There the Vicar found a kind welcome; and when he told his tale, in a hesitating sort of way, owning his dislike to solitude and apologising for the weakness of nerves which made him fancy he heard the sounds so often described to him, his host broke in with a declaration of his belief that the old Vicar was at the bottom of it, just because of the alterations in the house he had lived in so many years. “He never could abide changes,” pursued the farmer, “but he’s had his day, and you should have yours now. He must be laid, that’s certain; and, if you’ll go away next week to your missis and the young ladies, I’ll see to it.”

And see to it he did. A jury of seven parsons was convoked, and each sat for half-an-hour with a candle in his hand, and it burned out its time with each, showing plainly that none of them could lay the ghost. Nor was this any wonder, for were they not all old acquaintances of his, so that he knew all their tricks? The spirit could afford to defy them; it was not worth his while to blow their candles out. But the seventh parson was a stranger, and a scholar fresh from Oxford. In his hand the light went out at once. He was clearly the man to lay the ghost, and he did not shrink from his task; he laid it at once, and in a beer-barrel.

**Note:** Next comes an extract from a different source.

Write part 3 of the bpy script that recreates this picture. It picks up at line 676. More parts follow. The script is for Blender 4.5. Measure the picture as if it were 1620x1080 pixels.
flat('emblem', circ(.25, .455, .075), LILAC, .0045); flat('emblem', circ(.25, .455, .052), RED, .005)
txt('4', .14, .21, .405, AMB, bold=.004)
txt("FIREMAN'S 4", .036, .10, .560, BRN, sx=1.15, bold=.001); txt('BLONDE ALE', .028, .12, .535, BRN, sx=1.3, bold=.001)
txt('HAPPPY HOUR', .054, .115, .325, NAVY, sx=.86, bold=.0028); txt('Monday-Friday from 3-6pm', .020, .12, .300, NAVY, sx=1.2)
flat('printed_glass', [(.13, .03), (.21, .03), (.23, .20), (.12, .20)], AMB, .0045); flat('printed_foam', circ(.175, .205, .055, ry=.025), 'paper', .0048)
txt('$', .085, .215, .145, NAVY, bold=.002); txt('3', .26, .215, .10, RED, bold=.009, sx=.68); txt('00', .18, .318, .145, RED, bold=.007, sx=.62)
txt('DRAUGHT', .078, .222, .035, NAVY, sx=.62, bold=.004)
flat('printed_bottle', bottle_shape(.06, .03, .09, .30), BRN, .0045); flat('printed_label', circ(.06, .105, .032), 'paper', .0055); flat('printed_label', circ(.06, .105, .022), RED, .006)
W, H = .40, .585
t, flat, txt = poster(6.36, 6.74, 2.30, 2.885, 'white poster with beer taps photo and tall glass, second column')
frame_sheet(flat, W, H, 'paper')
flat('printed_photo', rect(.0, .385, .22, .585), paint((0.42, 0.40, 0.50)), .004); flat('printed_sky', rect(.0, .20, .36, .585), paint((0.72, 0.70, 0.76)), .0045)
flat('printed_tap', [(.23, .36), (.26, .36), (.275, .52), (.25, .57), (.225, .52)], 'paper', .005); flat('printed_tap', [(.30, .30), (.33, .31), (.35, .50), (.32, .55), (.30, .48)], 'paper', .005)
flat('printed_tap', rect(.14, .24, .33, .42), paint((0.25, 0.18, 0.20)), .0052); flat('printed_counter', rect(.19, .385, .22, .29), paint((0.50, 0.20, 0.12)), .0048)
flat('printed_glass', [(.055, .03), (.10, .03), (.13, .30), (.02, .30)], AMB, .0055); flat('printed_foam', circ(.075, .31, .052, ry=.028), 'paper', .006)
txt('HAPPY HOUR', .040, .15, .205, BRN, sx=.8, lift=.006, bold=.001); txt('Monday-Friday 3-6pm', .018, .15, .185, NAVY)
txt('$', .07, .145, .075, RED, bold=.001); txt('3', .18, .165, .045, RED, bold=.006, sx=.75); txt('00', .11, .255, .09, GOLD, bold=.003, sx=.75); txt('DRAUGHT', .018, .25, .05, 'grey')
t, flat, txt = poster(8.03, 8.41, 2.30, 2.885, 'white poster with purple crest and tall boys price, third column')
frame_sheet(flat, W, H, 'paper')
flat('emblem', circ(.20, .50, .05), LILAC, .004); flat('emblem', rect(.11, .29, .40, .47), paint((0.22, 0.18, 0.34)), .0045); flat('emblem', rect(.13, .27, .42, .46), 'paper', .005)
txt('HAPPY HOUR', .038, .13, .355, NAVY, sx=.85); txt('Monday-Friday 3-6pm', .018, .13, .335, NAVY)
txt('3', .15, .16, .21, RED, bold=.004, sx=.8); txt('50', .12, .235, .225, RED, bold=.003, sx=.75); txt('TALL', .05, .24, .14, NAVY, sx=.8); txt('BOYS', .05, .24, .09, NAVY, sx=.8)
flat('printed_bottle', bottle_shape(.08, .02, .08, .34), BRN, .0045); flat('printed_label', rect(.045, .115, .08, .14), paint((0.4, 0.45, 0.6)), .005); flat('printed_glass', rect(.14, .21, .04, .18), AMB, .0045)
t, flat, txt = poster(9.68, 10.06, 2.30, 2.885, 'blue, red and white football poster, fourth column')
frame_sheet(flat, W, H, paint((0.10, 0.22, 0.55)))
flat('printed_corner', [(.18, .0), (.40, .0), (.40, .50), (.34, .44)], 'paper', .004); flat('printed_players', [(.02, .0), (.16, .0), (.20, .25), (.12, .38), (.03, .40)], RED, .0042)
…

But now a fresh difficulty arose. What was to be done with the beer-barrel and its mysterious tenant? Where could it be placed secure from the touch of any curious hand, which might be tempted to broach the barrel, and set free the ghost? Nothing occurred to the assembled company but to roll the thing into one corner, and send for the mason to inclose it with stones and mortar. This done, the room looked very odd with one corner cut off. Uniformity would be attained if the other three were filled up as well; and besides, the ghost would be safer if no one knew the very spot in which he was reposing. So the other corners were blocked up, and with success. What matters it if the room be smaller!—the parsonage has never been haunted since.

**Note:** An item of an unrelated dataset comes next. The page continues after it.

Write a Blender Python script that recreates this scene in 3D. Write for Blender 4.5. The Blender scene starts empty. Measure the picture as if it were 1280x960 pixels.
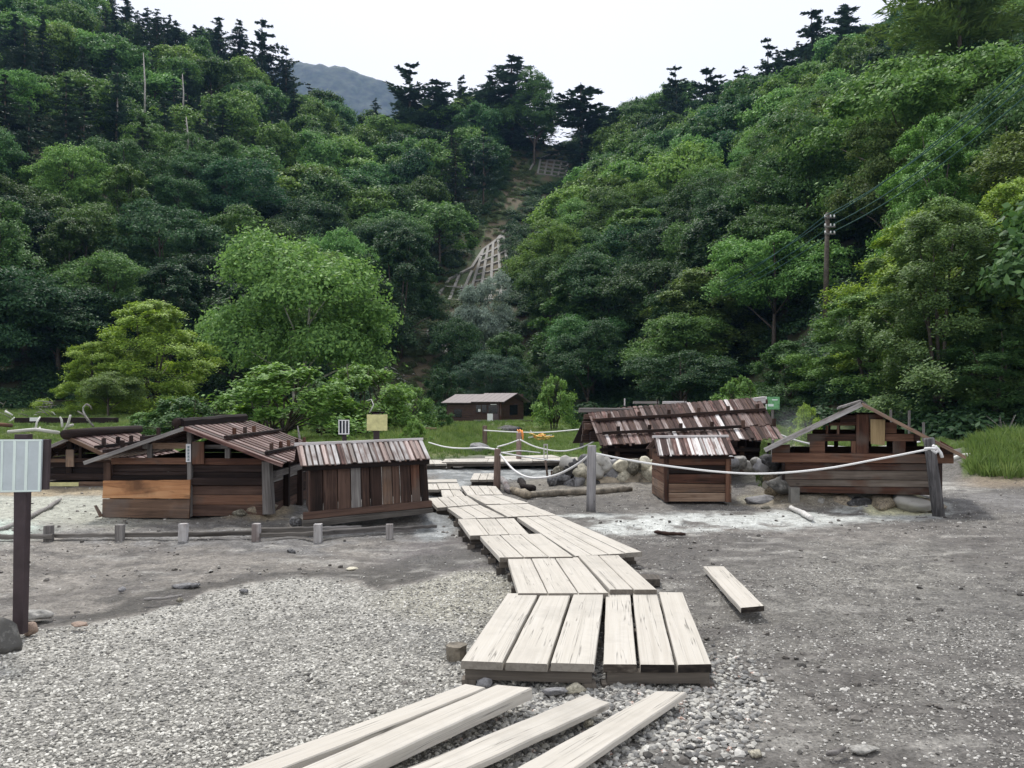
import bpy, math, random
import numpy as np
from mathutils import Vector, Matrix, noise as mnoise
R = math.radians
random.seed(7); rng = np.random.default_rng(11)
scene = bpy.context.scene
COL = scene.collection

# ---------------------------------------------------------------- camera, sky, sun, exposure
FPX = 1000.0                       # focal length in photo pixels (1280 wide)
PITCH = math.atan(20/1000)
CAMZ = 1.6
cd = bpy.data.cameras.new('camera'); cam = bpy.data.objects.new('camera', cd); COL.objects.link(cam)
cd.sensor_width = 36; cd.lens = 36*FPX/1280; cd.clip_start = .05; cd.clip_end = 6000
cam.location = (0, 0, CAMZ); cam.rotation_euler = (R(90)+PITCH, 0, 0)
scene.camera = cam
SUN_EL = R(60)     # high, behind thin cloud, over the valley head
w = bpy.data.worlds.new('World'); scene.world = w; w.use_nodes = True
nt = w.node_tree; nt.nodes.clear()
sky = nt.nodes.new('ShaderNodeTexSky'); sky.sky_type = 'NISHITA'; sky.sun_disc = False
sky.sun_elevation = SUN_EL; sky.sun_rotation = R(-20); sky.dust_density = 4; sky.air_density = 1.0
bg1 = nt.nodes.new('ShaderNodeBackground'); bg1.inputs[1].default_value = .08
bg2 = nt.nodes.new('ShaderNodeBackground'); bg2.inputs[1].default_value = 1.0
tc = nt.nodes.new('ShaderNodeTexCoord'); nz = nt.nodes.new('ShaderNodeTexNoise'); nz.inputs['Scale'].default_value = 1.6; nz.inputs['Detail'].default_value = 4
cr = nt.nodes.new('ShaderNodeValToRGB'); cr.color_ramp.elements[0].position = .3; cr.color_ramp.elements[1].position = .7
cr.color_ramp.elements[0].color = (1.17, 1.18, 1.22, 1); cr.color_ramp.elements[1].color = (1.30, 1.29, 1.31, 1)
mx = nt.nodes.new('ShaderNodeMixShader'); mx.inputs[0].default_value = .86
ow = nt.nodes.new('ShaderNodeOutputWorld')
L = nt.links.new
L(tc.outputs['Generated'], nz.inputs['Vector']); L(nz.outputs['Fac'], cr.inputs[0]); L(cr.outputs[0], bg2.inputs[0])
L(sky.outputs[0], bg1.inputs[0]); L(bg1.outputs[0], mx.inputs[1]); L(bg2.outputs[0], mx.inputs[2]); L(mx.outputs[0], ow.inputs[0])
sd = bpy.data.lights.new('sun', 'SUN'); sd.energy = 3.6; sd.angle = R(10); sd.color = (1, .96, .9)
so = bpy.data.objects.new('sun', sd); COL.objects.link(so)
_d = Vector((math.cos(SUN_EL)*-.35, math.cos(SUN_EL)*.94, math.sin(SUN_EL)))
so.rotation_euler = _d.to_track_quat('Z', 'Y').to_euler()
vs = scene.view_settings; vs.view_transform = 'Standard'; vs.look = 'None'; vs.exposure = .05; vs.gamma = 1
try: vs.use_curve_mapping = False
except Exception: pass
scene.render.engine = 'CYCLES'
scene.cycles.max_bounces = 6; scene.cycles.diffuse_bounces = 3; scene.cycles.transmission_bounces = 3
scene.cycles.volume_bounces = 0; scene.cycles.transparent_max_bounces = 8
HAZE_DENSITY = .00013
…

I will only add one more story, which is well authenticated, at least as far as the laying of the ghost. About fifty years ago the beautiful avenue of C—— Place, Sussex, was haunted by the spirit of Madam S——. There was much excitement in the neighbourhood in consequence, and the vicar of the parish was applied to to lay the ghost. He with two of the neighbouring clergy met in C—— church at midnight, and used some form of prayer calculated to satisfy the popular mind, after which, it is said, she never appeared again. The names of the clergymen are still remembered in the neighbourhood.

Madam S. is said to have haunted the place in consequence of a threat she had uttered when objecting to the marriage of a daughter. The daughter married, and the mother haunted her. This laying of a ghost, however, is not always an easy task. Homersfield, in Suffolk, was a haunted house, and a priest was sent for to lay the unquiet spirit that so tormented the inmates. He came, book in hand, but to no purpose, for the instant he began to read a prayer the ghost got a line ahead of him. At last one of the family hit on this devise. The next time, as soon as the priest began his exorcism, two pigeons were let loose, the spirit stopped to look at them, the priest got before him in his prayer, and the work was accomplished—the ghost has never again been heard of.


  1. Rambles in Northumberland.
  2. Communicated by the Rev. W. De Lancey Lawson.